A chi non è capitato, almeno una volta, di comprare un vestito, metterlo una o due volte e abbandonarlo sul fondo di un cassetto? Di approfittare degli sconti per accumulare nuovi capi ma utilizzare sempre il solito paio di jeans?
La cosiddetta industria del Fast Fashion spinge i consumatori a comprare continuamente. Le tendenze e le mode si rinnovano ogni stagione e incoraggiano la produzione di grandi quantità di vestiti a basso costo e di pessima qualità. Ma sono tante le realtà che negli ultimi anni sono nate con l’obiettivo di contrastare questa logica, ridurre il consumo di risorse impiegate nella produzione tessile e creare modelli virtuosi di economia circolare. Tra queste colpisce la storia di Armadio Verde, un progetto nato nel 2015 dall’idea di Eleonora e David. Appena diventati genitori, infatti, entrambi si sono subito accorti che ogni vestito che acquistavano per i loro figli durava un mese o poco più e poi diventava inutilizzabile.
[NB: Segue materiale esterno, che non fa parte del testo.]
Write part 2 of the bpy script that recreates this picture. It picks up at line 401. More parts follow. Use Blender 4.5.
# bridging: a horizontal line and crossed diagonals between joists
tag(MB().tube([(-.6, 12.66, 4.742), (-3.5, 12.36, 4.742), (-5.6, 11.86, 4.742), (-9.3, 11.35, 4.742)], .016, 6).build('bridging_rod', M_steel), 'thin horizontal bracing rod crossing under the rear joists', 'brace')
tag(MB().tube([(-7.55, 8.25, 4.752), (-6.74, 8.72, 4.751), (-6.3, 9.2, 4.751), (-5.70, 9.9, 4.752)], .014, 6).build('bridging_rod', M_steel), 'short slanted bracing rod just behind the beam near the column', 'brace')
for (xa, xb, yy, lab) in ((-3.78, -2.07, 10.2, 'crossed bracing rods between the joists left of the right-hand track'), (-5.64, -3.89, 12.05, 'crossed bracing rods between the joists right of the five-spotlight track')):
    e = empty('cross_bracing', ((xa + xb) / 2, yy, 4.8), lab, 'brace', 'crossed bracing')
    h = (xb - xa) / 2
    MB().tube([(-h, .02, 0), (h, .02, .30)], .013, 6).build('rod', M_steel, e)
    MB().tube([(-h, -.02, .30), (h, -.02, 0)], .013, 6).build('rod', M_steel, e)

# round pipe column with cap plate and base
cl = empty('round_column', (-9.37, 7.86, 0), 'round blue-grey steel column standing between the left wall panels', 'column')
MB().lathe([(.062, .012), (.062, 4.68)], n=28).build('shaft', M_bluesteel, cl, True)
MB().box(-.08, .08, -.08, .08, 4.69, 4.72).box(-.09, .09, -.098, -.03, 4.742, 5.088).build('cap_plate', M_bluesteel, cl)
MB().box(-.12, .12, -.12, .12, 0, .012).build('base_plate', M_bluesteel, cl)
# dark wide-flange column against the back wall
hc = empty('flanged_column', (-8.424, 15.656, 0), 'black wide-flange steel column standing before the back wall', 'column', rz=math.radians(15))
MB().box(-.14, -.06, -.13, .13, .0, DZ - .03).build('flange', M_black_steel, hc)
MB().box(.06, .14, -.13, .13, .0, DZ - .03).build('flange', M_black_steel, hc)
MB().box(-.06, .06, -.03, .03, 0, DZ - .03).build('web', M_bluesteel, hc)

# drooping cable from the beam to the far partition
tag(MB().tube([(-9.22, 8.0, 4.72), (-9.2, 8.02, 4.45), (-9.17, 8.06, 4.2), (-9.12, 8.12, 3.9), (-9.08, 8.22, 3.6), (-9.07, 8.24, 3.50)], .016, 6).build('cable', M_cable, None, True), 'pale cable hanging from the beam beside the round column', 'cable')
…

Da qui l’idea di creare un portale di scambio di vestiti usati in buono stato, prima per bambini, poi anche per uomo e donna, per ridare un nuovo valore e una nuova casa a capi inutilizzati. Le tre parole chiave del progetto sono riduci, riusa, ricicla: incoraggiare i consumatori a evitare di comprare più capi di quelli effettivamente necessari, allungare la vita degli abiti e non permettere che vengano abbandonati in discarica. I capi vengono spediti dagli utenti, controllati e poi esposti in un portale dal quale è possibile acquistarli a un prezzo molto basso. Gli utenti hanno la possibilità di guadagnare gettoni virtuali attraverso la spedizione, che possono essere investiti nei nuovi acquisti. Armadio Verde è anche un progetto di solidarietà: i capi spediti che non risultano in buono stato vengono donati a un’associazione che riutilizza scarti tessili per la realizzazione di interventi di sviluppo nelle aree più povere del mondo.
Superare la logica del Fast Fashion è possibile, un abito alla volta.